Stored data »
=======

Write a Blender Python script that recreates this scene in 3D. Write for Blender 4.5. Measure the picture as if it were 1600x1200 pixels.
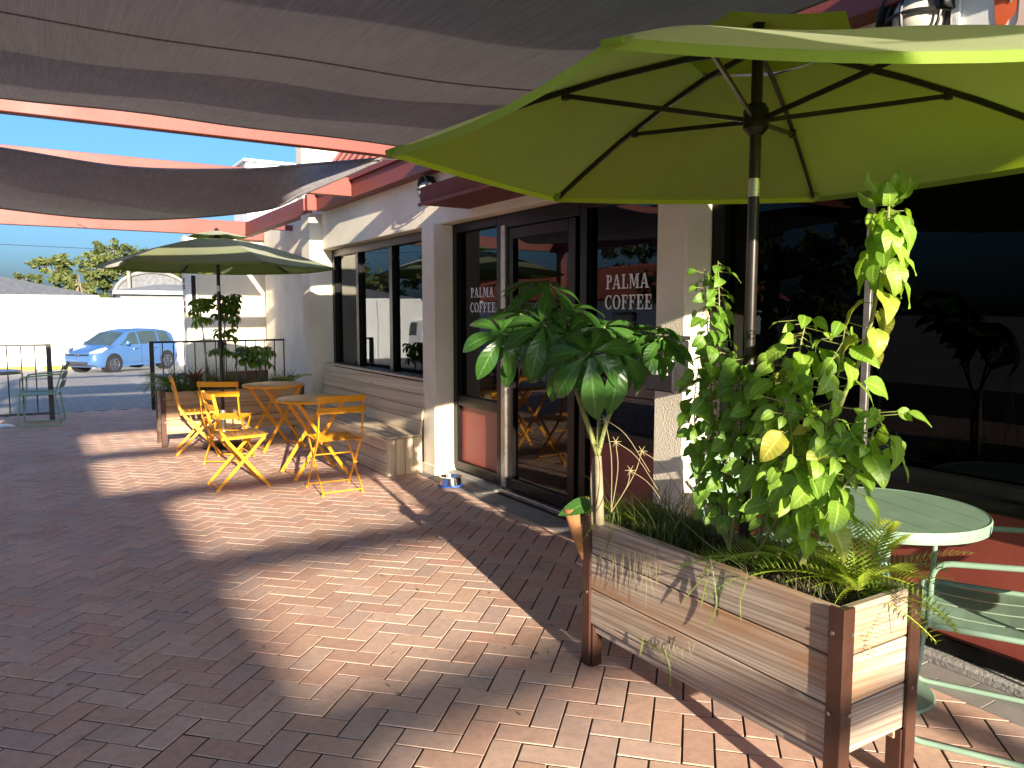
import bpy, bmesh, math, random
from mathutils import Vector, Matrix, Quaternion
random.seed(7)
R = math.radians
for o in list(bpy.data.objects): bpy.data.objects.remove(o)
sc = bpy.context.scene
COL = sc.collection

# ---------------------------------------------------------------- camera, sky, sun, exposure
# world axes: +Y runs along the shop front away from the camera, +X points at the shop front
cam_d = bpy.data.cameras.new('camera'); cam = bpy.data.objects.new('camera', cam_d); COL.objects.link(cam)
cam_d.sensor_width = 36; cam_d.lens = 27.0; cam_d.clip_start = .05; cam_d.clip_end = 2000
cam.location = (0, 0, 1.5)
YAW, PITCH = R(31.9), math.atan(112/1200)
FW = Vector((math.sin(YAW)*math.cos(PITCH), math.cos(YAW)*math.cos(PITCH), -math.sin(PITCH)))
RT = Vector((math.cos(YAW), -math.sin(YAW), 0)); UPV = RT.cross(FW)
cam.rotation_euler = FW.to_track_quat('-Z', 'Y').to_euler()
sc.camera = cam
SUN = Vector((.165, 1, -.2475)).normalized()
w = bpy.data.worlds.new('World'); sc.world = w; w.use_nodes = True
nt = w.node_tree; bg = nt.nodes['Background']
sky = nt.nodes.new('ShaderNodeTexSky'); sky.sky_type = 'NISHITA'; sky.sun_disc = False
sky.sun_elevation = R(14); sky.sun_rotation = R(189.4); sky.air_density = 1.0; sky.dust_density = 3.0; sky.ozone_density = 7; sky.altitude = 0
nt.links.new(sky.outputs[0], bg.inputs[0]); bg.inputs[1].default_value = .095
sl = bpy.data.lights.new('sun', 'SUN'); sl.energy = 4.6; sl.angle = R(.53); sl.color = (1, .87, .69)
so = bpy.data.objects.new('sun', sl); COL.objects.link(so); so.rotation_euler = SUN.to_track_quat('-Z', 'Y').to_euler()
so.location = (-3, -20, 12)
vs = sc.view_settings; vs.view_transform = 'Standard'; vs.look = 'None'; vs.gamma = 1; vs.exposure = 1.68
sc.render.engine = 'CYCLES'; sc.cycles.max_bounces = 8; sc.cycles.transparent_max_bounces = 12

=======

State how many lines of the material contain the string "scene", with no other words.

2